_WHAT THE TASK ASKS_
Identify the lines holding "pixels" and copy them.

begin DATA SHOWN

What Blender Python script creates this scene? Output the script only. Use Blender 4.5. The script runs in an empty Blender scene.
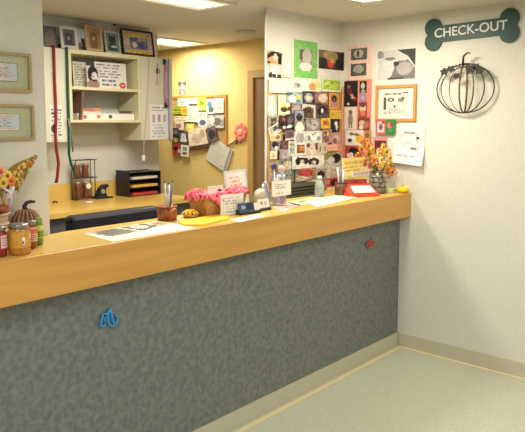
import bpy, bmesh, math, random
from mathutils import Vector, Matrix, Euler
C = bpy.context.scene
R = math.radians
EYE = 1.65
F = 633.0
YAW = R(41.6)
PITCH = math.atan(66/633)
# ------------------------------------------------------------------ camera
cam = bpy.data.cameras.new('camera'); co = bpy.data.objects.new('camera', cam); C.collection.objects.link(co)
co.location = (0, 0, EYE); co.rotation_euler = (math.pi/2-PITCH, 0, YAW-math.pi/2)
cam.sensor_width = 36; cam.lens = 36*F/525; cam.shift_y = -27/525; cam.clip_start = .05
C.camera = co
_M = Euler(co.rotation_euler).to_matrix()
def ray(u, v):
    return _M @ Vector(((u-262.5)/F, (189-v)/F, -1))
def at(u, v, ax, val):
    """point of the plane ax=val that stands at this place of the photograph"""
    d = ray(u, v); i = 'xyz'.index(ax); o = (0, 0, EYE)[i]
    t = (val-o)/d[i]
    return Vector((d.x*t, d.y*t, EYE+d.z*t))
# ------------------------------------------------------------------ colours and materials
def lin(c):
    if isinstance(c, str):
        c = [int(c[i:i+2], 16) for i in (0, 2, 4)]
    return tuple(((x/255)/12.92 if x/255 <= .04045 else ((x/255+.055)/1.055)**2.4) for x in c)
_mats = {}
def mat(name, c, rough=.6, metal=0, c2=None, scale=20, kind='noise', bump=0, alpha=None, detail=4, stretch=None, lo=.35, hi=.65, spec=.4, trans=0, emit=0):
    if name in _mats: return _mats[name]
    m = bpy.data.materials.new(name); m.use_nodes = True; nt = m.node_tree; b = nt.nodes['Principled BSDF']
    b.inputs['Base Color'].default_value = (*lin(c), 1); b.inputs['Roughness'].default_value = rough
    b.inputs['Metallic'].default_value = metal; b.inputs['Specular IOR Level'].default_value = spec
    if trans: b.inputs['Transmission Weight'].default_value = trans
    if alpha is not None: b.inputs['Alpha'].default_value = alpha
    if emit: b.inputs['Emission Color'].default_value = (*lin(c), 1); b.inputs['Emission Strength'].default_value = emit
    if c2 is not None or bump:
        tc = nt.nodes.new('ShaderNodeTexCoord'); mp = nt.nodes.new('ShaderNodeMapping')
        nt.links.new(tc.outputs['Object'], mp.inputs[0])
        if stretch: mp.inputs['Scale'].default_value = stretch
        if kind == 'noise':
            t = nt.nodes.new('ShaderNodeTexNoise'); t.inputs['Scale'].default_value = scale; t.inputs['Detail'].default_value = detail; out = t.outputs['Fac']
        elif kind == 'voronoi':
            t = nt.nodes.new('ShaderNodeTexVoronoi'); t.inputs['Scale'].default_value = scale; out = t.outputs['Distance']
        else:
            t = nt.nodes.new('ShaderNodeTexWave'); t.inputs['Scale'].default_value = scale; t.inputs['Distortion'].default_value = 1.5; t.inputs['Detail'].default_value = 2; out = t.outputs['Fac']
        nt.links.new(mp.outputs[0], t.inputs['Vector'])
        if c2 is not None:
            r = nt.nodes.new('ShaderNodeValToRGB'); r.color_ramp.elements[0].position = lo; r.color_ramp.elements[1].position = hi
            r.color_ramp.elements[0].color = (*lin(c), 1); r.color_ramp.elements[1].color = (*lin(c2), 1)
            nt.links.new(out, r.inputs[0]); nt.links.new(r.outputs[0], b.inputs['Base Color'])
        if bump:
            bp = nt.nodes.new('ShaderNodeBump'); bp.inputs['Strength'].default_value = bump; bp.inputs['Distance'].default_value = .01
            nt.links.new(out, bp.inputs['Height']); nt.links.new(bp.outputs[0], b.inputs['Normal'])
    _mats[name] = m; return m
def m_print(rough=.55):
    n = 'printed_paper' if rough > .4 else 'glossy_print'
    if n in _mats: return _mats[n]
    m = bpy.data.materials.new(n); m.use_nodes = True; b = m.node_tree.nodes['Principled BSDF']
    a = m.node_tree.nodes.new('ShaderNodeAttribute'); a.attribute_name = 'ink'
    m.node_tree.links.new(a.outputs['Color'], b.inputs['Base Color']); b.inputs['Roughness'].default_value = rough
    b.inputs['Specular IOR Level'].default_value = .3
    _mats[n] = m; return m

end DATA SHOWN
begin DATA SHOWN

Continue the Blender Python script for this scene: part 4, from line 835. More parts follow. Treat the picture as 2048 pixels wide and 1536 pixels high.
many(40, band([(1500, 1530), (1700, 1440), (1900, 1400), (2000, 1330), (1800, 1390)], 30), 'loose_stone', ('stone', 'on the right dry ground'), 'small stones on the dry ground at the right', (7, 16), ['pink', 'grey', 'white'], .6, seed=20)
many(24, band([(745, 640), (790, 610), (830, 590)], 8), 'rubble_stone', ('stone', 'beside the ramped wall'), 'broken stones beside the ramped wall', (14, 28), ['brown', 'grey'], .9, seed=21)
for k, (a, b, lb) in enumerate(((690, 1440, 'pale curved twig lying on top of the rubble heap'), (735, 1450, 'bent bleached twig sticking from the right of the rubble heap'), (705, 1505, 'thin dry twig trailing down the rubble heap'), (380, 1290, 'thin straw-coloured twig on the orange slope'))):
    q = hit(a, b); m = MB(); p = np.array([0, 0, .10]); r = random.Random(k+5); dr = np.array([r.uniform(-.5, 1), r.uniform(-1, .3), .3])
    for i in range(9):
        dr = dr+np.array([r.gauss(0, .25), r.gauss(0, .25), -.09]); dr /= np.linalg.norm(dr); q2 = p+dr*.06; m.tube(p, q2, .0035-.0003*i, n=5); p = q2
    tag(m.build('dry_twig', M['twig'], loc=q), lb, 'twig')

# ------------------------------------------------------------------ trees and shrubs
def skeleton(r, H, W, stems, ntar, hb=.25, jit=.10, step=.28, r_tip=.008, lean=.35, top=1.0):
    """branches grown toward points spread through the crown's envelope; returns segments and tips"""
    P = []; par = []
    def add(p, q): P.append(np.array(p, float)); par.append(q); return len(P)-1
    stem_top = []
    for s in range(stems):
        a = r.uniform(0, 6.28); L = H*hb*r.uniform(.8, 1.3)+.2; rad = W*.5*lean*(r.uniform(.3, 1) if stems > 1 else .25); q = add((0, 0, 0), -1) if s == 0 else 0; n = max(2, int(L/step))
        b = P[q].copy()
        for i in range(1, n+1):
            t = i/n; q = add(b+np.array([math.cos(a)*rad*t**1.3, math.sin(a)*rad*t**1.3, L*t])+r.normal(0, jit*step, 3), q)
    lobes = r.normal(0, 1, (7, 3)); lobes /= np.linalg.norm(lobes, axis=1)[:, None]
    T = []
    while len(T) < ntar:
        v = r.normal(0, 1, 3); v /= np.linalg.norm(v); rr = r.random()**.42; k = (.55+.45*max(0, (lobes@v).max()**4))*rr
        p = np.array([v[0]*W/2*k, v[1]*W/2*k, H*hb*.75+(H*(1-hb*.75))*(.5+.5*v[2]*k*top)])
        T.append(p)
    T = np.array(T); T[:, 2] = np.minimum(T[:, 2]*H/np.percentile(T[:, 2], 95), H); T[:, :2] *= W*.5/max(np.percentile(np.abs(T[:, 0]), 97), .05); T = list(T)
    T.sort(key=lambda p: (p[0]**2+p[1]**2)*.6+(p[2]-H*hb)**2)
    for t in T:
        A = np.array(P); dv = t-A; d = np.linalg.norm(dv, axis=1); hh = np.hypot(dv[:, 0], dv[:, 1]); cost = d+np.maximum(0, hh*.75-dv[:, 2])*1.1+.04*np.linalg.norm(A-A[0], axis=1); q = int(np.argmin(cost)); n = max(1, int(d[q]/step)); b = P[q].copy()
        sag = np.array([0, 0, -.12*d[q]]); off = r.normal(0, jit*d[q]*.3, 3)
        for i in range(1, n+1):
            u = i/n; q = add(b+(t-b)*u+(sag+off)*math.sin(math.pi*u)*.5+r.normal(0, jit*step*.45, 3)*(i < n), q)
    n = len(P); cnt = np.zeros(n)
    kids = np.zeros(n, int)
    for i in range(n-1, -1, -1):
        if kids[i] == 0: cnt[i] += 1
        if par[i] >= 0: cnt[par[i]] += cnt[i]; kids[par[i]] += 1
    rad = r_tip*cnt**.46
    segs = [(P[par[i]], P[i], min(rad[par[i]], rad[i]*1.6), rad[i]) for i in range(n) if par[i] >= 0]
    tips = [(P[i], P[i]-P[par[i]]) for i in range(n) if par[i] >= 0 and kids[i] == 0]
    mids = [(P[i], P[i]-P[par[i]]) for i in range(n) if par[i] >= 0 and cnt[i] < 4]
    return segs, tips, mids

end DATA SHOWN
begin DATA SHOWN

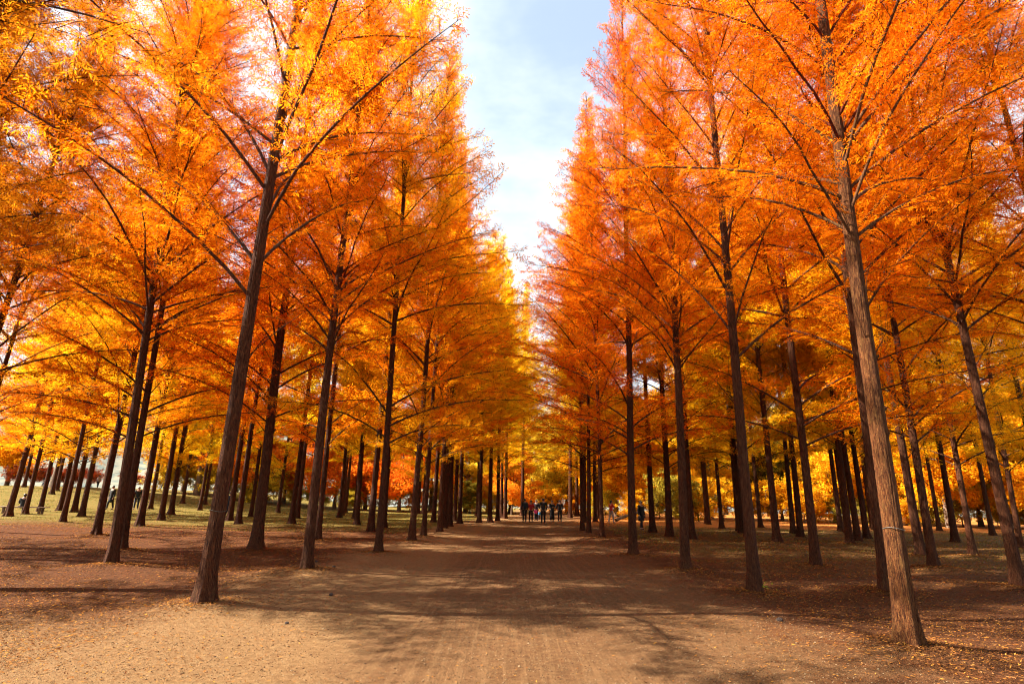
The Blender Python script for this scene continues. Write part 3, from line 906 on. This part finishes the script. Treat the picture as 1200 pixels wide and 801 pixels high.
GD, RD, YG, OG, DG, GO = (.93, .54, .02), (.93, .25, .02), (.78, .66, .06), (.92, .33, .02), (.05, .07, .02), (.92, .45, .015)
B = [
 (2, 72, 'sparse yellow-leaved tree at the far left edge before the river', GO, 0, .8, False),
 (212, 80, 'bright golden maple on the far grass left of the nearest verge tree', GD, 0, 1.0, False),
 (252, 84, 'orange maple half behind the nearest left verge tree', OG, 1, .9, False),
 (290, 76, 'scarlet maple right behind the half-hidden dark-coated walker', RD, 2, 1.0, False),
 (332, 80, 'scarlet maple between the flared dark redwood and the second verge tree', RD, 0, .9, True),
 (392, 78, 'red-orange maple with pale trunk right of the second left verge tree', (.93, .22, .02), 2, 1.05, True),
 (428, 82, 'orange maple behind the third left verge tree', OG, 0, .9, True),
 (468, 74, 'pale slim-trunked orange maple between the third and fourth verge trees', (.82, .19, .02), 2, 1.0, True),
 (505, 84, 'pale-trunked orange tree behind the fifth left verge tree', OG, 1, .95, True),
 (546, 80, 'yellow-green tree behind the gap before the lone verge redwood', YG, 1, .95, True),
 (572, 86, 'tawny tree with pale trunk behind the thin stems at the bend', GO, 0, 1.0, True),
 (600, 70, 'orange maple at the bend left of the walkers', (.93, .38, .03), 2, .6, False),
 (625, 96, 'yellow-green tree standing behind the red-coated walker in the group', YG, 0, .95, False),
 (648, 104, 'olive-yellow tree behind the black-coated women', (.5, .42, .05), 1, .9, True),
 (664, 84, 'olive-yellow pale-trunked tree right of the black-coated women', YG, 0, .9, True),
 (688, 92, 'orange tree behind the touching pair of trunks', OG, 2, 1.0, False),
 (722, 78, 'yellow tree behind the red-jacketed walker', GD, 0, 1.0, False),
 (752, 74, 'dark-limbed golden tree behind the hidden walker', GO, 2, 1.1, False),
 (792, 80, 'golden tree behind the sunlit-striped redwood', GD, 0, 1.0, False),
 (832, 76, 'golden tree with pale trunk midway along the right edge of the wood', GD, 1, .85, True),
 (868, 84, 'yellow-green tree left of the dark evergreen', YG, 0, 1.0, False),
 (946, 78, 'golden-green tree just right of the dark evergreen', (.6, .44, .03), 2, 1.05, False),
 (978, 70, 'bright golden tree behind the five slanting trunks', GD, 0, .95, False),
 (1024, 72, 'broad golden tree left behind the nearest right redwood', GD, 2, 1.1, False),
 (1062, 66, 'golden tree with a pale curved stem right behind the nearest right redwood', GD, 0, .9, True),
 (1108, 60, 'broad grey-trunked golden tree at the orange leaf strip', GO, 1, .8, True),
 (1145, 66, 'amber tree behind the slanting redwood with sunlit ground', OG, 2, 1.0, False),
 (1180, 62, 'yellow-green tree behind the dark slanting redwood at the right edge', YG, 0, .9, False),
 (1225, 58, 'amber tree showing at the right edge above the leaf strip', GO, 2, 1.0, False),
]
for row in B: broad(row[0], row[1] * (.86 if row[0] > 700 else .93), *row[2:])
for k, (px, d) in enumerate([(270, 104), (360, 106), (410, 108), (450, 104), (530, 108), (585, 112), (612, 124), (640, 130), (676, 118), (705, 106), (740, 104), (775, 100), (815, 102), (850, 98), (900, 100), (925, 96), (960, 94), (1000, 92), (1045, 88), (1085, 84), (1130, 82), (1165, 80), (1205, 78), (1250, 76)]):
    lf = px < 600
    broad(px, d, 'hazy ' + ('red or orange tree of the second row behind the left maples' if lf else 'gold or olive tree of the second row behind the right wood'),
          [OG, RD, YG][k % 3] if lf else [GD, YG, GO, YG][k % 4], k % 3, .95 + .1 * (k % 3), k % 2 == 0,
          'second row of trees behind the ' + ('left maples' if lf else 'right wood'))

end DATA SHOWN

_RESULT FOR THIS EXERCISE_
Continue the Blender Python script for this scene: part 4, from line 835. More parts follow. Treat the picture as 2048 pixels wide and 1536 pixels high.
The Blender Python script for this scene continues. Write part 3, from line 906 on. This part finishes the script. Treat the picture as 1200 pixels wide and 801 pixels high.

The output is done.